(ats) L'annuncio del Consiglio federale di voler ammorbidire la prassi concernente le esportazioni di armi autorizzando, a determinate condizioni, la vendita di materiale bellico a Paesi coinvolti in un conflitto armato interno, ha suscitato le proteste dei principali partiti politici elvetici.

La decisione del governo potrebbe interessare sistemi di condotta di tiro, cannoni per battelli, elementi di assemblaggio per aerei da combattimento o sistemi di difesa anti-aerea. Si tratta di sistemi destinati principalmente alla difesa nazionale. La Thailandia, il Pakistan, taluni Paesi asiatici o del Sudamerica potrebbero ottenere una deroga in tal senso.

Tuttavia le esportazioni di materiale bellico verso lo Yemen o la Siria sono escluse, ha spiegato oggi il Consiglio federale in risposta a diverse interpellanze urgenti, che saranno discusse mercoledì al Nazionale. Tale legislazione speciale prevale sulla legge sul materiale bellico, ha precisato il governo ai gruppi PLR e Verdi liberali.

Deroga

L'adeguamento previsto mira a completare con una deroga il criterio di esclusione relativo ai Paesi coinvolti in un conflitto armato interno. Consentirà di effettuare una distinzione in funzione dei tipi d'armi e dei destinatari finali, ha indicato il Consiglio federale in risposta al gruppo UDC.

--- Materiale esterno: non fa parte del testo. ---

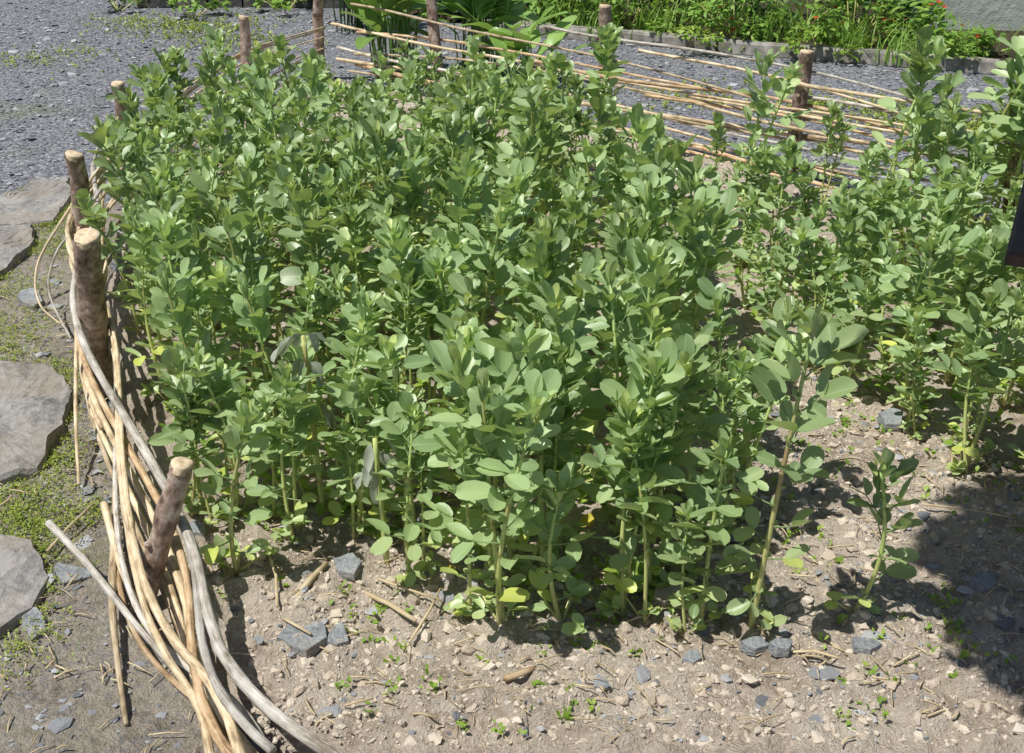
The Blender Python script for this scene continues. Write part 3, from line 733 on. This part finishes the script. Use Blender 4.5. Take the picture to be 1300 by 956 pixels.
def grass(name, pts, h, label, mat):
    mb = MB()
    for x, y in pts:
        a = R(0, 6.28); hh = h*R(.5, 1.2); d = sph(a, 0); w = R(.004, .008); rr = random.random(); sd = Vector((-d.y, d.x, 0))
        b0 = len(mb.v)
        for i in range(5):
            t = i/4; p = Vector((x, y, .03))+d*(hh*.55*t*t)+UP*(hh*(t-.25*t*t))
            for s in (-1, 1): mb.v.append(p+sd*(s*w*(1-t*.9))); mb.c.append((rr, t, .5))
        for i in range(4): e = b0+2*i; mb.f.append((e, e+1, e+3, e+2))
    return tag(link(name, mb.mesh(name), mat), label, 'grass', None, 'stuff')
gp = []
for i in range(38):
    t = R(.02, .95); c = K0+kd*(KL*t)+kn*R(-.06, .9)
    gp += [(c.x+random.gauss(0, .09), c.y+random.gauss(0, .09)) for _ in range(40)]
grass('grass', gp, .32, 'long bright green grass behind the edging logs', M['wild_leaf'])
fl = MB()
for k in range(6): leaflet(fl, Vector((0, 0, 0)), sph(k*1.05, .45), UP, .024, .018, .1, 0, random.random(), 2, 2)
FLOWER = fl.mesh('flower'); FLOWER.materials.append(M['petal'])
def shrub(loc, rx, rz_, n, lsz, mat, label, cat='shrub', flowers=0, name='leafy_shrub', group=None, wr=.5):
    root = thing(name, label, cat, loc, group, R(0, 6)); mb = MB(); st = MB()
    cl = []
    for i in range(max(6, n//45)):
        a = R(0, 6.28); rr = math.sqrt(random.random())*rx; z = R(.25, 1)*rz_*(1-.35*(rr/rx)**2)
        c = Vector((math.cos(a)*rr, math.sin(a)*rr, z)); cl.append(c)
        tube(st, [Vector((c.x*.2, c.y*.2, 0)), Vector((c.x*.6, c.y*.6, c.z*.5)), c], [.007, .005, .003], 5, R(0, 1))
    for i in range(n):
        c = random.choice(cl); q = c+Vector((random.gauss(0, rx*.17), random.gauss(0, rx*.17), random.gauss(0, rz_*.13))); q.z = max(q.z, .02)
        a = math.atan2(q.y, q.x)+R(-1, 1); l = R(*lsz)
        leaflet(mb, q, sph(a, R(-.5, .7)), UP+Vector((R(-.5, .5), R(-.5, .5), 0)), l, l*R(wr*.7, wr*1.2), .2, -.2, random.random(), 3, 2)
    link('stems', st.mesh('stems'), M['bean_stem'], root); link('foliage', mb.mesh('foliage'), mat, root)
    for i in range(flowers):
        o = link('flower', FLOWER, None, root)
        o.location = random.choice(cl)+Vector((random.gauss(0, rx*.15), random.gauss(0, rx*.15), R(.0, .1)))
        o.rotation_euler = (R(-.5, .5), R(-.5, .5), R(0, 6))
    return root
def big_leaf(px, n, L, label, mat='broad_leaf', up=(.2, .58)):
    p = at(*px); root = thing('large_leaved_plant', label, 'plant', (p.x, p.y, 0)); mb = MB()
    for i in range(n):
        a = i*2.4+R(-.5, .5); e = R(.3, 1.3); l = L*R(.55, 1.0); d = sph(a, e); q = Vector((R(-.14, .14), R(-.14, .14), 0))
        s_ = q+UP*R(*up)+d*R(.04, .12)
        tube(mb, [q, (q+s_)/2, s_], [.006, .005, .004], 5, .4, cap=False)
        leaflet(mb, s_, sph(a, e*.85), UP+sph(a+PI, 0)*R(.3, .9)+Vector((R(-.3, .3), R(-.3, .3), 0)), l, l*R(.42, .58), R(.1, .4), R(-.5, -.1), R(.1, .95), 8, 4, .9, .6, .06)
    link('leaves', mb.mesh('leaves'), M[mat], root)
big_leaf((498, 100), 38, .36, 'large leaved green plant left of the leaning back post')
big_leaf((612, 100), 40, .36, 'large leaved green plant right of the leaning back post')
big_leaf((672, 122), 16, .32, 'low broad leaved plant drooping over the loose rods at the back', 'broad_leaf', (.1, .32))
big_leaf((450, 40), 26, .34, 'dark broad leaved plant behind the corner post', 'dark_leaf')
def kp(t, o): return K0+kd*(KL*t)+kn*o
for t, o, rx, rz_, n, ls, mt, fl_, lab in [
    (.05, .35, .42, .55, 620, (.05, .11), 'wild_leaf', 14, 'leafy clump with orange red flowers at the left end of the far bed'),
    (.19, .42, .42, .5, 620, (.04, .09), 'wild_leaf', 20, 'flower clump with small red blooms behind the middle back post'),
    (.34, .34, .36, .46, 560, (.04, .08), 'wild_leaf', 6, 'mid green leafy clump in the middle of the far bed'),
    (.49, .30, .34, .46, 540, (.05, .09), 'wild_leaf', 16, 'leafy clump with red blooms above the straight reddish post'),
    (.60, .26, .28, .32, 400, (.04, .09), 'wild_leaf', 6, 'light green bushy clump left of the pale wall'),
    (.73, .22, .26, .22, 300, (.04, .08), 'dark_leaf', 2, 'low green clump below the pale wall'),
    (.12, 1.1, .6, .8, 700, (.06, .11), 'dark_leaf', 0, 'dark green shrub behind the orange red flowers'),
    (.27, 1.0, .5, .6, 600, (.06, .11), 'dark_leaf', 0, 'dark green shrub behind the small red blooms'),
    (.40, 1.05, .5, .7, 600, (.06, .11), 'dark_leaf', 0, 'dark green shrub behind the middle of the far bed'),
    (.50, .95, .32, .5, 400, (.06, .11), 'dark_leaf', 0, 'dark green shrub behind the red blooms on the right'),
    (-.05, .8, .5, .8, 560, (.06, .12), 'dark_leaf', 0, 'dark leafy shrub at the far left corner of the flower bed'),
    (.30, .0, .26, .18, 260, (.03, .06), 'weed', 0, 'low light green clump spilling over the edging logs'),
    (.46, .0, .28, .18, 260, (.03, .06), 'weed', 0, 'low light green clump between the two middle edging logs'),
    (.60, .0, .26, .18, 260, (.03, .06), 'wild_leaf', 0, 'low clump over the edging log right of the reddish post'),
    (.90, .3, .3, .35, 300, (.04, .08), 'wild_leaf', 0, 'green clump at the right end of the far bed')]:
    c = kp(t, o); shrub((c.x, c.y, .03), rx, rz_, n, ls, M[mt], lab, 'shrub', fl_)
for i, (x, y) in enumerate([(-1.2, 14.5), (.4, 15), (2.2, 15), (4.2, 14.5), (6.4, 13.5)]):
    shrub((x, y, 0), 1.3, 2.4, 1500, (.09, .16), M['dark_leaf'], 'dense dark hedge shrub far behind the flower bed, ' + ['leftmost', 'second from left', 'middle one', 'second from right', 'rightmost'][i], 'hedge', 0, 'hedge_shrub', 'hedge shrubs')
def box(mb, c, sx, sy, sz, rz=0, bev=.01, rnd=.5):
    b0 = len(mb.v); cs, sn = math.cos(rz), math.sin(rz)
    for z, k in ((0, 0), (sz-bev, 0), (sz, bev)):
        for ux, uy in ((-1, -1), (1, -1), (1, 1), (-1, 1)):
            x = ux*(sx/2-k); y = uy*(sy/2-k)
            mb.v.append((c[0]+x*cs-y*sn, c[1]+x*sn+y*cs, c[2]+z)); mb.c.append((rnd, x, y))
    for r in range(2):
        for j in range(4): a = b0+4*r+j; b = b0+4*r+(j+1) % 4; mb.f.append((a, b, b+4, a+4))
    mb.f.append((b0+8, b0+9, b0+10, b0+11)); mb.f.append((b0+3, b0+2, b0+1, b0))
w = thing('garden_wall', 'pale grey green rendered low wall at the upper right behind the far bed', 'wall', (0, 0, 0))
mb = MB(); box(mb, (4.35, 8.85, 0), 2.9, .18, .85, -.12); link('wall_face', mb.mesh('wall_face', False), M['pale_wall'], w)
mb = MB(); box(mb, (4.35, 8.85, .852), 3.0, .26, .06, -.12); link('coping', mb.mesh('coping', False), M['sleeper'], w)
stn = thing('stone_wall', 'low dark stone wall at the far left edge of the gravel', 'wall', (0, 0, 0))
for i in range(7):
    mb = MB(); box(mb, (-3.05+i*.30, 10.35+R(-.02, .02), 0), .285, .34, .32+R(-.03, .03), 0, .03); link('stone_block', mb.mesh('stone_block', False), M['wallstone'], stn)
    mb = MB(); box(mb, (-3.0+i*.30, 10.4+R(-.02, .02), .30), .28, .26, .30+R(-.03, .03), 0, .03); link('stone_block', mb.mesh('stone_block', False), M['wallstone'], stn)
for x, y, l in [(-1.9, 10.0, 'green tuft in front of the dark stone wall, right end'), (-2.6, 9.7, 'small green tuft in front of the dark stone wall, left part'), (-3.3, 10.0, 'weedy clump with orange flowers at the top left of the gravel')]:
    shrub((x, y, 0), .22, .2, 160, (.04, .08), M['wild_leaf'], l, 'plant', 8 if 'orange' in l else 0, 'weed_clump')

# ------------------------------------------------------------------ dark table at the right edge
p0 = at(1277, 318, .9); e = Vector((.425, .905, 0)).normalized()
tb = thing('garden_table', 'dark stained wooden table whose corner juts in at the right edge', 'table', (p0.x, p0.y, 0), None, math.atan2(e.y, e.x))
for i in range(6):
    mb = MB(); box(mb, (.5, -.065-.132*i, .872), 1.0, .128, .028, 0, .008, R(0, 1)); link('plank', mb.mesh('plank', False), M['dark_timber'], tb)
for x in (.25, .78):
    mb = MB(); box(mb, (x, -.45, .82), .07, .6, .050, 0, .006, R(0, 1)); link('crossbar', mb.mesh('crossbar', False), M['dark_timber'], tb)
for x in (.25, .78):
    mb = MB(); box(mb, (x, -.62, 0), .075, .075, .818, 0, .004, R(0, 1)); link('leg', mb.mesh('leg', False), M['dark_timber'], tb)

# ------------------------------------------------------------------ unseen foliage added right of the camera to shade the lower right corner
tr = thing('shadow_caster', 'unseen leafy shadow caster added beside the bed to shade its lower right corner', 'shadow_caster', (1.7, .5, 0))
mb = MB(); C0 = Vector((-1.27, .97, 2.55))
caster_trunk = [Vector((0, 0, -.1)), Vector((.03, 0, .6)), Vector((-.02, .04, 1.3)), Vector((-.25, .2, 1.95)), Vector((-.75, .5, 2.4))]
tube(mb, caster_trunk, [.075, .065, .055, .042, .03], 10, .3, .2)
for i in range(9):
    d = Vector((R(-.4, .4), R(-.4, .4), R(-.2, .3))); tube(mb, [Vector((-.25, .2, 1.95)), (Vector((-.25, .2, 1.95))+C0+d)/2, C0+d], [.022, .014, .006], 6)
link('caster_trunk', mb.mesh('caster_trunk'), M['bark'], tr)
mb = MB()
for i in range(3000):
    while True:
        q = Vector((R(-1, 1), R(-1, 1), R(-1, 1)))
        if q.length < 1: break
    q = Vector((q.x*.49, q.y*.56, q.z*.32)); l = R(.08, .13)
    leaflet(mb, C0+q, sph(R(0, 6.28), R(-.6, .5)), UP+Vector((R(-.5, .5), R(-.5, .5), 0)), l, l*.62, .2, -.1, random.random(), 3, 2)
link('caster_crown', mb.mesh('caster_crown'), M['dark_leaf'], tr)

# ------------------------------------------------------------------ camera and light
cam = bpy.data.cameras.new('camera'); co = bpy.data.objects.new('camera', cam); C.objects.link(co)
co.location = (0, 0, H); co.rotation_euler = (math.radians(90)-PITCH, 0, 0)
cam.sensor_width = 36; cam.lens = 36*F/1300; cam.clip_end = 400
bpy.context.scene.camera = co
s = Vector((-.42, -.22, 1.0)).normalized()
sun = bpy.data.lights.new('sun', 'SUN'); sun.energy = 5.0; sun.angle = math.radians(.53); sun.color = (1, .97, .90)
so = bpy.data.objects.new('sun', sun); C.objects.link(so); so.rotation_euler = (-s).to_track_quat('-Z', 'Y').to_euler(); so.location = (-2, -2, 8)
w = bpy.data.worlds.new('World'); bpy.context.scene.world = w; w.use_nodes = True
nt = w.node_tree; bg = nt.nodes['Background']
sky = nt.nodes.new('ShaderNodeTexSky'); sky.sky_type = 'NISHITA'; sky.sun_disc = False
sky.sun_elevation = math.asin(s.z); sky.sun_rotation = math.atan2(s.x, s.y)
nt.links.new(sky.outputs[0], bg.inputs[0]); bg.inputs[1].default_value = .075
vs = bpy.context.scene.view_settings
vs.view_transform = 'Standard'; vs.look = 'None'; vs.exposure = 0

La deroga sarebbe accordata soltanto se l'export di armi è coerente con tutti gli altri criteri di autorizzazione. Il regime svizzero rimane più severo rispetto alla posizione comune dell'UE o al Trattato internazionale sul commercio delle armi, ha aggiunto l'esecutivo.

Verso Paesi terzi

La Segreteria di Stato dell'economia (SECO) e il Dipartimento federale degli affari esteri (DFAE), valuteranno caso per caso il rischio che materiale svizzero venga utilizzato in un conflitto armato. Si adopereranno pure affinché il diritto internazionale sia rispettato.

La domanda di esportazione è automaticamente respinta se sussiste il rischio che il materiale esportato venga rivenduto a un destinatario non desiderato, si è giustificato il Consiglio federale. Nel corso degli ultimi 20 anni, si è verificato soltanto qualche caso isolato in cui i Paesi di destinazione non hanno rispettato la dichiarazione di non riesportazione. In tali circostanze sono previste sanzioni, ha risposto l'esecutivo al PLR.

Le autorizzazioni possono pure essere respinte se il Paese di destinazione viola sistematicamente e gravemente i diritti dell'uomo. Con l'adeguamento previsto dell'ordinanza sul materiale bellico non cambierà nulla in tal senso. I criteri di autorizzazione non sono interessati da questa modifica, ha spiegato il Consiglio federale al gruppo dei Verdi liberali.

Al Ppd lo stesso governo ha precisato che la modifica non ha alcuna incidenza sulla prassi restrittiva applicata in materia di autorizzazione nei confronti di Paesi quali l'Arabia saudita o gli Emirati arabi uniti.

Sicurezza della popolazione

Il governo ha inoltre ricordato che le disposizioni dell'ordinanza sono state rese più severe nel corso degli ultimi dieci anni. Tuttavia esse devono essere adattate puntualmente al fine di non compromettere gli obiettivi della politica di sicurezza.

Stando al Consiglio federale, la Svizzera deve mantenere una capacità industriale adeguata alle necessità della sua difesa, nel rispetto degli obblighi internazionali e dei principi della sua politica estera. Berna ha bisogno di conoscenze e di competenze autonome al fine di non dipendere totalmente dall'estero, in particolare in caso di crisi politico-militare grave, si è difeso il governo.

In caso di crisi, gli altri Paesi risponderanno a seconda delle proprie necessità, prima di fornire materiale alla Svizzera. Quest'ultima deve essere capace di assicurare la sicurezza della sua popolazione, ha replicato il Consiglio federale a UDC, PS, Verdi liberali e PBD.